↓

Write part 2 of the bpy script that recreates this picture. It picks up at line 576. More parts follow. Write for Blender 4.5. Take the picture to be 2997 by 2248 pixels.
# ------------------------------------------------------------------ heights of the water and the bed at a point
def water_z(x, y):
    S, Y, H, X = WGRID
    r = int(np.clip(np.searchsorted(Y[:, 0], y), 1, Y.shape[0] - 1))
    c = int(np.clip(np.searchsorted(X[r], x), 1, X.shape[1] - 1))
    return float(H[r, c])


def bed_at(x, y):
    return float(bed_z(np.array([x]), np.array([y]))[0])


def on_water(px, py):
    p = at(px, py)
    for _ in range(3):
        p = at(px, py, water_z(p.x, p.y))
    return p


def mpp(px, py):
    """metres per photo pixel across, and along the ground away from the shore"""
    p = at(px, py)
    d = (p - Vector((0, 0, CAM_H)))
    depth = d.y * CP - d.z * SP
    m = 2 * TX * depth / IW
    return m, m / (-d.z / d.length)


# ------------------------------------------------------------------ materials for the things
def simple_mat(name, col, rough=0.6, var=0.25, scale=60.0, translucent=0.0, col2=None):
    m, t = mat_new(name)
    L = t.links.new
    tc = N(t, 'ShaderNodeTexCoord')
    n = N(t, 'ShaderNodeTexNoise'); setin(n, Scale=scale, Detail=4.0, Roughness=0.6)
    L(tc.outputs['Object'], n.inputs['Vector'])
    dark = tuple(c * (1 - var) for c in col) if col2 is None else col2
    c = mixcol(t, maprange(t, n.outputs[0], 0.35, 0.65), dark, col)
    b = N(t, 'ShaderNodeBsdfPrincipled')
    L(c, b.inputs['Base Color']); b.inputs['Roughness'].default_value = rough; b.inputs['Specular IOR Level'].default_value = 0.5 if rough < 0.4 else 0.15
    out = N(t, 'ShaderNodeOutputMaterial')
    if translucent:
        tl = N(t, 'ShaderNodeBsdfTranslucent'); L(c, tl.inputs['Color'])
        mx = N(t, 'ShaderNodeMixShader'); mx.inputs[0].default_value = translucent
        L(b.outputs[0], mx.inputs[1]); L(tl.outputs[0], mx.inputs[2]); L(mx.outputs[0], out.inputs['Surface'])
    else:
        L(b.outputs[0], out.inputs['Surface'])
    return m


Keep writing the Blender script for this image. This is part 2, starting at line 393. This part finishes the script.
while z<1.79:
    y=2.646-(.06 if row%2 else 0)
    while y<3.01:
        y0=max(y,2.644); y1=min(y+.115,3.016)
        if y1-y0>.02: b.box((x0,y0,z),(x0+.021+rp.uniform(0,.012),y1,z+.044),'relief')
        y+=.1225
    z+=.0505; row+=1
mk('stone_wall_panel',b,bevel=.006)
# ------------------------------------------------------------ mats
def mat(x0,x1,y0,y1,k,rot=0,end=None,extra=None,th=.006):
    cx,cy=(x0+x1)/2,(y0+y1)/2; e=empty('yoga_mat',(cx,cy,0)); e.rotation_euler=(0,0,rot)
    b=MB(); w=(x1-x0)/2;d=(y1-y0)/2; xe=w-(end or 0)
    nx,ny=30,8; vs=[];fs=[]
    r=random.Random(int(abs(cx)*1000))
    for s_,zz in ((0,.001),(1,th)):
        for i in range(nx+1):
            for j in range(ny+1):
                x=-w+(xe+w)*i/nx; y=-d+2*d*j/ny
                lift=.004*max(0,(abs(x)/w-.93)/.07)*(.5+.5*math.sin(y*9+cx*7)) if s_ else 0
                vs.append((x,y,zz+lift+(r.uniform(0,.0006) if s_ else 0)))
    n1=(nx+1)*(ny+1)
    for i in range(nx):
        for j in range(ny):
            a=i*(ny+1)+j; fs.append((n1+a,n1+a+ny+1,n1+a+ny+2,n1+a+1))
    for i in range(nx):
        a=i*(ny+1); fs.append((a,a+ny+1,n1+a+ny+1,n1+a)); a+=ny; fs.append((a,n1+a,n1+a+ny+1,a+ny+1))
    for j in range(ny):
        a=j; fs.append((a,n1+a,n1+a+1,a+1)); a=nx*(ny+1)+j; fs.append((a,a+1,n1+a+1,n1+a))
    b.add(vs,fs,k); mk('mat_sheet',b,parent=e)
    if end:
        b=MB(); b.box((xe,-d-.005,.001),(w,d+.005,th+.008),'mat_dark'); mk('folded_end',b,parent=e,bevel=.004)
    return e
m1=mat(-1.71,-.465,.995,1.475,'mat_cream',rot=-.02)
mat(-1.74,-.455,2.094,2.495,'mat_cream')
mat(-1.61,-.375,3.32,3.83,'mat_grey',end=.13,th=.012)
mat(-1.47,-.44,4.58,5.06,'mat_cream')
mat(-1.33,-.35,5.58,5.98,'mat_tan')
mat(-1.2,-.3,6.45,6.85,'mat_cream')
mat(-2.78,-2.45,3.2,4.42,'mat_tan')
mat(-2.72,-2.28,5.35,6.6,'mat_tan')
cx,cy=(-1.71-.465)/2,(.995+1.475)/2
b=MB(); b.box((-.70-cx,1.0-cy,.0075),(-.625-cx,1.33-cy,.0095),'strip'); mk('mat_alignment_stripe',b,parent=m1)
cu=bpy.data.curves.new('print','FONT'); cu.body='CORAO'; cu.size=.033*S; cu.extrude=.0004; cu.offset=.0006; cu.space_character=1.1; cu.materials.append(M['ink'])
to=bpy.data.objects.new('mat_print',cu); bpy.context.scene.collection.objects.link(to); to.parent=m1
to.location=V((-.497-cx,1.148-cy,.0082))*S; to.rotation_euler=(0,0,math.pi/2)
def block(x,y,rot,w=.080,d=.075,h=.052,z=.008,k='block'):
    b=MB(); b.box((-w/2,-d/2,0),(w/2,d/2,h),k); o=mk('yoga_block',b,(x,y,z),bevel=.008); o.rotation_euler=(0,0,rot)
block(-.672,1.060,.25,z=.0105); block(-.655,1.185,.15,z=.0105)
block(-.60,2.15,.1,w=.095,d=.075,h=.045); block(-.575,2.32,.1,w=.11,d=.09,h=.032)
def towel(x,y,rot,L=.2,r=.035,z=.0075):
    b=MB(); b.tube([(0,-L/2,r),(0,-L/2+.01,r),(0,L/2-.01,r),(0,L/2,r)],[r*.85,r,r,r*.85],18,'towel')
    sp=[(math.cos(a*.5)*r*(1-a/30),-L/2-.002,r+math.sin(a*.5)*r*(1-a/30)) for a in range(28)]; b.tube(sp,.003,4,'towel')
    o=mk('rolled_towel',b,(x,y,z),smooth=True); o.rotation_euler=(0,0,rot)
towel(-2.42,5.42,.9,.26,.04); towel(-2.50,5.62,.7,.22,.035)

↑

What this task involves:
Begin with the first line of the data above and, please, print each line exactly until you have printed the line containing "return float(bed_z(np.array([x]), np.array([y]))[0])"; print nothing else.

Solution below:
Write part 2 of the bpy script that recreates this picture. It picks up at line 576. More parts follow. Write for Blender 4.5. Take the picture to be 2997 by 2248 pixels.
# ------------------------------------------------------------------ heights of the water and the bed at a point
def water_z(x, y):
    S, Y, H, X = WGRID
    r = int(np.clip(np.searchsorted(Y[:, 0], y), 1, Y.shape[0] - 1))
    c = int(np.clip(np.searchsorted(X[r], x), 1, X.shape[1] - 1))
    return float(H[r, c])


def bed_at(x, y):
    return float(bed_z(np.array([x]), np.array([y]))[0])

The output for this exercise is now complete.